↓↓↓
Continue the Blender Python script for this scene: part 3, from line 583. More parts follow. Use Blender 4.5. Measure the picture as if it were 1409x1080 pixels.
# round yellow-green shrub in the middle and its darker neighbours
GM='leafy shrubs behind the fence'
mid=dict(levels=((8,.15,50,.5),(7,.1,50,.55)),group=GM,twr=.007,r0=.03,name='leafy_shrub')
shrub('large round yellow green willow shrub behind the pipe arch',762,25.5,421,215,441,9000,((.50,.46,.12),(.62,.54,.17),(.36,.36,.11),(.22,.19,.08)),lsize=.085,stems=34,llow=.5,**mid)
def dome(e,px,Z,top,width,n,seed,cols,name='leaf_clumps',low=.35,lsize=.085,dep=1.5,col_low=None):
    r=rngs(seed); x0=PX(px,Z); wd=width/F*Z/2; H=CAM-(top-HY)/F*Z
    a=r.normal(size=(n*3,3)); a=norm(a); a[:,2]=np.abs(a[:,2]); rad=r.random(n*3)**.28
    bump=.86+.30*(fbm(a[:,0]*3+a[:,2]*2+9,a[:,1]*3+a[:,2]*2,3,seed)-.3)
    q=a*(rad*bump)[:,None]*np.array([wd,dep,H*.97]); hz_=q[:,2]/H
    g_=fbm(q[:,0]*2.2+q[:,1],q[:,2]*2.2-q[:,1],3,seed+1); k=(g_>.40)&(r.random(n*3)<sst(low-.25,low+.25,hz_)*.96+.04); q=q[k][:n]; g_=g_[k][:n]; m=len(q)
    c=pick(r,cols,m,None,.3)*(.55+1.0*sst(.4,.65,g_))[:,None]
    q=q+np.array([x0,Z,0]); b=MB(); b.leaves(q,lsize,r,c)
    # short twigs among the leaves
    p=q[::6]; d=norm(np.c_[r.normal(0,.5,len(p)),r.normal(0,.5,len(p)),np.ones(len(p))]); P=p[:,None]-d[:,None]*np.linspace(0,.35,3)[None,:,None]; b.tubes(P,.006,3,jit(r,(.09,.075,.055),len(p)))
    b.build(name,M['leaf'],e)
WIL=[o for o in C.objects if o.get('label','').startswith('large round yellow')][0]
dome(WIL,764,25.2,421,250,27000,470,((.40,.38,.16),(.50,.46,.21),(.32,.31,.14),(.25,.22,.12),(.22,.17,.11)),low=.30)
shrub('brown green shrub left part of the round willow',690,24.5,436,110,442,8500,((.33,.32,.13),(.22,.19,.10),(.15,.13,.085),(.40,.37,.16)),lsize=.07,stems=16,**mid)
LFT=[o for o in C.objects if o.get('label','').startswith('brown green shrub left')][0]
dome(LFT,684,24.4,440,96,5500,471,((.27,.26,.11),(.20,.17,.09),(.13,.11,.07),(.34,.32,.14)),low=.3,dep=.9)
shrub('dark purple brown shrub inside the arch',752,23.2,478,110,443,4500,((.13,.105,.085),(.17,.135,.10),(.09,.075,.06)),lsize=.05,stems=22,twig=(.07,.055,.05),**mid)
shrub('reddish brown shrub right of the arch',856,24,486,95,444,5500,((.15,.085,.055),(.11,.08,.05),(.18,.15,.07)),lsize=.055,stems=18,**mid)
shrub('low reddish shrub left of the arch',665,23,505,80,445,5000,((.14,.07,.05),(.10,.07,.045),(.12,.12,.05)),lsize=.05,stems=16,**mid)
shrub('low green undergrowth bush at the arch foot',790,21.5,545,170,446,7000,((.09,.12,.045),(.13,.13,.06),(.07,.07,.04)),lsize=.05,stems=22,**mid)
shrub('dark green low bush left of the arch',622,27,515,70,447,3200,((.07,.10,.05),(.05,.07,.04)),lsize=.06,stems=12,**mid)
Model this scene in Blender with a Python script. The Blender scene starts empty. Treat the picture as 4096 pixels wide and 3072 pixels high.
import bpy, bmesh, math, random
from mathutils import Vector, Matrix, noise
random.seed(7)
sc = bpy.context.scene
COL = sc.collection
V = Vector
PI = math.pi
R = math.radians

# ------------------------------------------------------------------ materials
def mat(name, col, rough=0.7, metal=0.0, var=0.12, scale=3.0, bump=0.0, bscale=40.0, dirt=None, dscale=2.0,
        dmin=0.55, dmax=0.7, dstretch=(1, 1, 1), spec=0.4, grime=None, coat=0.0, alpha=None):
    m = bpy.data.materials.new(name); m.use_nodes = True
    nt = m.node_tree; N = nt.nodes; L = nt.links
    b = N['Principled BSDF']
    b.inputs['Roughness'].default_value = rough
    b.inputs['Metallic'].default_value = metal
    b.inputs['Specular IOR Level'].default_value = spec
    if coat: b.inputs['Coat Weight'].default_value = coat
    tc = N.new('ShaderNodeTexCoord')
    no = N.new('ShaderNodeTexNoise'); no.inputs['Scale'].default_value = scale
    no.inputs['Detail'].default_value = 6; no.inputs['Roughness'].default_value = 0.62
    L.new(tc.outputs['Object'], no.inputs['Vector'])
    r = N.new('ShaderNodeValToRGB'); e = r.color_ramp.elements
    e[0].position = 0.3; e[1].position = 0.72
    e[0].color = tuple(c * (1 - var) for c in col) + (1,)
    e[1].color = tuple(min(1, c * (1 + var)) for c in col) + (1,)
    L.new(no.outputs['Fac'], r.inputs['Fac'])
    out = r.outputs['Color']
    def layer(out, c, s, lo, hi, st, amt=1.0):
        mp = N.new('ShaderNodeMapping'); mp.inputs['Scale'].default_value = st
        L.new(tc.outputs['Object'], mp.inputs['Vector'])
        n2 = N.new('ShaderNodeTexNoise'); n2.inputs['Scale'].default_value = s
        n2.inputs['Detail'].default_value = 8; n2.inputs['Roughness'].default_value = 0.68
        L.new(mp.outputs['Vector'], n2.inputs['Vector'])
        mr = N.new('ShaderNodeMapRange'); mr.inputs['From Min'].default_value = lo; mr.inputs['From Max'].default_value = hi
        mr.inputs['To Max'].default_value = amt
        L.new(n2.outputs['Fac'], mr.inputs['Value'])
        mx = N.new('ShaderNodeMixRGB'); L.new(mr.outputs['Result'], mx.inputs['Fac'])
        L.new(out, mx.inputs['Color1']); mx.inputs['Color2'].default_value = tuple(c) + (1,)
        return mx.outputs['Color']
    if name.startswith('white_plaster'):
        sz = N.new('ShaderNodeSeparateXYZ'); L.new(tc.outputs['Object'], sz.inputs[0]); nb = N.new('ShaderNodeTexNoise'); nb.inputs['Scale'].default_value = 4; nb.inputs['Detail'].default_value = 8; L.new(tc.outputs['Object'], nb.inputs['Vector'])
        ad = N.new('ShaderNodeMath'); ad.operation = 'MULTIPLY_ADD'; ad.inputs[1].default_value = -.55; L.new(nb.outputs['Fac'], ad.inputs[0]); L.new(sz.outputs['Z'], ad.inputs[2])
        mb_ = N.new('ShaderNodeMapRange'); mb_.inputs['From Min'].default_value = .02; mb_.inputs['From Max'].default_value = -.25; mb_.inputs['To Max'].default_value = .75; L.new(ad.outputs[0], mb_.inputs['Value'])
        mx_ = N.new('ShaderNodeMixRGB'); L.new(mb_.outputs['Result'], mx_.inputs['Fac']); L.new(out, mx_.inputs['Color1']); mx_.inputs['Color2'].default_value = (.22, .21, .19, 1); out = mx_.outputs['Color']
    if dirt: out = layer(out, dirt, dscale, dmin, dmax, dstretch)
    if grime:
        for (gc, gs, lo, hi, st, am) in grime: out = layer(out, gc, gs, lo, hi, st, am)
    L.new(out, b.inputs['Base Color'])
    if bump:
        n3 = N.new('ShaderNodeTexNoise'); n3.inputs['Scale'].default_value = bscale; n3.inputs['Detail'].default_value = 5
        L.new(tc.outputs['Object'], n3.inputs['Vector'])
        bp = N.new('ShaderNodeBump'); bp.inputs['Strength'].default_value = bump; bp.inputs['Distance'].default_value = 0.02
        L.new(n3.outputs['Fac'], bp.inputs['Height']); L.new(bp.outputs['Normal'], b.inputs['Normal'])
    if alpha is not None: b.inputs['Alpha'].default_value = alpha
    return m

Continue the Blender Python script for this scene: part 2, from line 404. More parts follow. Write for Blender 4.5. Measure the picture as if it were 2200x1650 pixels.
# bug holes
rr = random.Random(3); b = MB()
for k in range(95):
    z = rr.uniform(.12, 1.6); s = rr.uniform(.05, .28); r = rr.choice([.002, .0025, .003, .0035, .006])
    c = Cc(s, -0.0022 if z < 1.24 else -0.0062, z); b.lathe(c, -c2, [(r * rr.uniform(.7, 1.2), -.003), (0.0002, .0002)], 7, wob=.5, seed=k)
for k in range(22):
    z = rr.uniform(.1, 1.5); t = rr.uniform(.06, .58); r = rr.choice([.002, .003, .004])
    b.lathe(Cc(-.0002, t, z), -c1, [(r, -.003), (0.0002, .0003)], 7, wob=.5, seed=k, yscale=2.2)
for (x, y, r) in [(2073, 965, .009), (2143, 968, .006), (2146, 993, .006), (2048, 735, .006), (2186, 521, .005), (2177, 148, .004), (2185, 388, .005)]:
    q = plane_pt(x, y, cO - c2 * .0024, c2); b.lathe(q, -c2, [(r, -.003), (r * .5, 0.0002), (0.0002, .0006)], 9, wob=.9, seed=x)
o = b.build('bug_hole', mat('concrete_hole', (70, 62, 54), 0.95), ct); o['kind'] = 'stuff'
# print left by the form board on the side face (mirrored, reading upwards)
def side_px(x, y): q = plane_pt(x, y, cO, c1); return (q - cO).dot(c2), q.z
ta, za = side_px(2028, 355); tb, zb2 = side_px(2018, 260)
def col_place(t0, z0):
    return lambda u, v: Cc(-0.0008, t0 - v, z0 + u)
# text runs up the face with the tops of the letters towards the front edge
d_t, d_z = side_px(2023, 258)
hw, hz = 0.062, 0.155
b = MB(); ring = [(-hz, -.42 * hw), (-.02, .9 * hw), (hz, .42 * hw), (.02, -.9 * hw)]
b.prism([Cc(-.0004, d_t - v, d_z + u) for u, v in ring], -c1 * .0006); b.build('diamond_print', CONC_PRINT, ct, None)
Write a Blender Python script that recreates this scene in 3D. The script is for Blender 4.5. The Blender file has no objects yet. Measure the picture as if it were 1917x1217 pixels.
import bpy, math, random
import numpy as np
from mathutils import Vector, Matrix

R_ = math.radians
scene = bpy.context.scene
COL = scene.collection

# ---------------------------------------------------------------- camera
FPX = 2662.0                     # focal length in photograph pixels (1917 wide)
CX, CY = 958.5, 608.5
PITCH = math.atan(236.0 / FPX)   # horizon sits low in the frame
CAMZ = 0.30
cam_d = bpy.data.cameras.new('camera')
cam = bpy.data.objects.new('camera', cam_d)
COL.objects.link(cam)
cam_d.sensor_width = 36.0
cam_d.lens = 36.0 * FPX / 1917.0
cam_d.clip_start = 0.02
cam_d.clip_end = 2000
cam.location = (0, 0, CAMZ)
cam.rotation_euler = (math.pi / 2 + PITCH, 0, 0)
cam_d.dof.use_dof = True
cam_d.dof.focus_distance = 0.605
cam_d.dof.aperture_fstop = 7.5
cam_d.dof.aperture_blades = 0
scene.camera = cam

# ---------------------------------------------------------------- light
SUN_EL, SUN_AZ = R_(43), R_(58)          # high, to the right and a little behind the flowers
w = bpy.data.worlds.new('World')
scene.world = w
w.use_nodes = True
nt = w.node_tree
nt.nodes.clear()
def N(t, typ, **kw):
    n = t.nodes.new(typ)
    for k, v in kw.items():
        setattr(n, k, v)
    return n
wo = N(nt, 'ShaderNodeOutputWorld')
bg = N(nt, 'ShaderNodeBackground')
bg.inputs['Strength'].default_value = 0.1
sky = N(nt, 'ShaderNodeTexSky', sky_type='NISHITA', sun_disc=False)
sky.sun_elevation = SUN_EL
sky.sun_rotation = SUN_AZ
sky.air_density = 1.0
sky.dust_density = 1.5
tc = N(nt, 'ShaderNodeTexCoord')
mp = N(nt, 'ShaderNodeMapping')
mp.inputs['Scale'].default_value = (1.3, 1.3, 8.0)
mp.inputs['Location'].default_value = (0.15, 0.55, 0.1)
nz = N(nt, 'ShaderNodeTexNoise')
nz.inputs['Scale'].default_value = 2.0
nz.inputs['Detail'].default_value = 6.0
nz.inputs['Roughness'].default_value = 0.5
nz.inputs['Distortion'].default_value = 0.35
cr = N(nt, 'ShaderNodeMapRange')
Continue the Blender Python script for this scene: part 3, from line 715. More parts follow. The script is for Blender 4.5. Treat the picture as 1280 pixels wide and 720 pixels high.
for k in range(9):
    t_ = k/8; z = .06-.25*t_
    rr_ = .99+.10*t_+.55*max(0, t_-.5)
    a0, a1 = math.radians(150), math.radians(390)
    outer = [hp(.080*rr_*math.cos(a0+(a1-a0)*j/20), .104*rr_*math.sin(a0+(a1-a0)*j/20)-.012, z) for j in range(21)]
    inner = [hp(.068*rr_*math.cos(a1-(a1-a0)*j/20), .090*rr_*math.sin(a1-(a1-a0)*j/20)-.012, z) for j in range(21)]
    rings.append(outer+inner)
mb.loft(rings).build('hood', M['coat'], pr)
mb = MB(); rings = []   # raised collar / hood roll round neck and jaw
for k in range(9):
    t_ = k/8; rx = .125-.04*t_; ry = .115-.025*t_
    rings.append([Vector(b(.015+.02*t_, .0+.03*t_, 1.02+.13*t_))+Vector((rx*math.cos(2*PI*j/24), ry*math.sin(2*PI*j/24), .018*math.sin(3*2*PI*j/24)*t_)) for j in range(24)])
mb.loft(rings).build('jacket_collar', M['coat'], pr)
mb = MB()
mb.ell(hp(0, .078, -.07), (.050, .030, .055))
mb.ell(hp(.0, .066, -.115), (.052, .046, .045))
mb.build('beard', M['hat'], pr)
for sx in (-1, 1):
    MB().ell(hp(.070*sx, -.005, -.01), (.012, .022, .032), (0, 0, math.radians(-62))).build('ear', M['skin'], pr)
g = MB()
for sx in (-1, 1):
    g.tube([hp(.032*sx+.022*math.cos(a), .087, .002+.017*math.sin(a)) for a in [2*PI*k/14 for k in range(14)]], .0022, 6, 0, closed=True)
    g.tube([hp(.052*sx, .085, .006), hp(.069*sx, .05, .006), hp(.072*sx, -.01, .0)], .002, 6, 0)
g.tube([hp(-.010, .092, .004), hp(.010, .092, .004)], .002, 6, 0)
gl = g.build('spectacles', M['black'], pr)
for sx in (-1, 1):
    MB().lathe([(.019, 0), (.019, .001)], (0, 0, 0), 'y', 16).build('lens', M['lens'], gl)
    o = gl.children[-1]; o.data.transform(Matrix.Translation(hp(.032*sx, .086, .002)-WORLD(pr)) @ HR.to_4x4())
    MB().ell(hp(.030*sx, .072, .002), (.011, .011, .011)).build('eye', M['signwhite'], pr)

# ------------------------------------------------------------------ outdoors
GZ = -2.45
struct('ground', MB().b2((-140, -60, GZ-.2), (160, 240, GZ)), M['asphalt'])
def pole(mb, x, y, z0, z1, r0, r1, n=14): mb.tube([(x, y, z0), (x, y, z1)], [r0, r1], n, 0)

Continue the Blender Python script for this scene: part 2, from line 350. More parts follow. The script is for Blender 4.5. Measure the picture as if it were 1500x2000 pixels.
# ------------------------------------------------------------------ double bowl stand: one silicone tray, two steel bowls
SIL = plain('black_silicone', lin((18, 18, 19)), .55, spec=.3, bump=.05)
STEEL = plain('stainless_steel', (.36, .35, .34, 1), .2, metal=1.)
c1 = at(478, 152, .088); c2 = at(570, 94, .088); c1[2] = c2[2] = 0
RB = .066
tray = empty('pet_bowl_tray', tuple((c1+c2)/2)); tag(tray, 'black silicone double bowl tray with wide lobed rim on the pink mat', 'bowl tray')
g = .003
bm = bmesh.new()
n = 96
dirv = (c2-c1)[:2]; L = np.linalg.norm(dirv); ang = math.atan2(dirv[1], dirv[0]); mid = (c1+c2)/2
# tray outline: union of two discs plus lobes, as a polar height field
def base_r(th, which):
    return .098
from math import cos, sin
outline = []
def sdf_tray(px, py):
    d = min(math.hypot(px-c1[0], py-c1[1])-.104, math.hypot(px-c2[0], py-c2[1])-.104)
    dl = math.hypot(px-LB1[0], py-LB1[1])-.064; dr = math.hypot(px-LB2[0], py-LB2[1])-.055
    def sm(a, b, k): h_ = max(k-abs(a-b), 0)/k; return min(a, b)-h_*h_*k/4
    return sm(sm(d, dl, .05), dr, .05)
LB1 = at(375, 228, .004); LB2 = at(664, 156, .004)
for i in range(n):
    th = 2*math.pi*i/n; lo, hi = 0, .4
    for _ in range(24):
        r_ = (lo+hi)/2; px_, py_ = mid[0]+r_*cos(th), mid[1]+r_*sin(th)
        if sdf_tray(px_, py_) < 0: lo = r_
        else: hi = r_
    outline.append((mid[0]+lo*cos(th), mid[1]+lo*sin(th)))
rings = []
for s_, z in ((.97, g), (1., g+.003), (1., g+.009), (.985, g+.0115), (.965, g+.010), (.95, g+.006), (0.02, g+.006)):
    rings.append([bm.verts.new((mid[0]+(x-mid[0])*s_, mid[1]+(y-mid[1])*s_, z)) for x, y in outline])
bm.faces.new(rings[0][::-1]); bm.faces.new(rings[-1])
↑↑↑
From the entries above, list each line with "high" in it.

Model this scene in Blender with a Python script. The Blender scene starts empty. Treat the picture as 4096 pixels wide and 3072 pixels high.
SUN_EL, SUN_AZ = R_(43), R_(58)          # high, to the right and a little behind the flowers
Continue the Blender Python script for this scene: part 3, from line 715. More parts follow. The script is for Blender 4.5. Treat the picture as 1280 pixels wide and 720 pixels high.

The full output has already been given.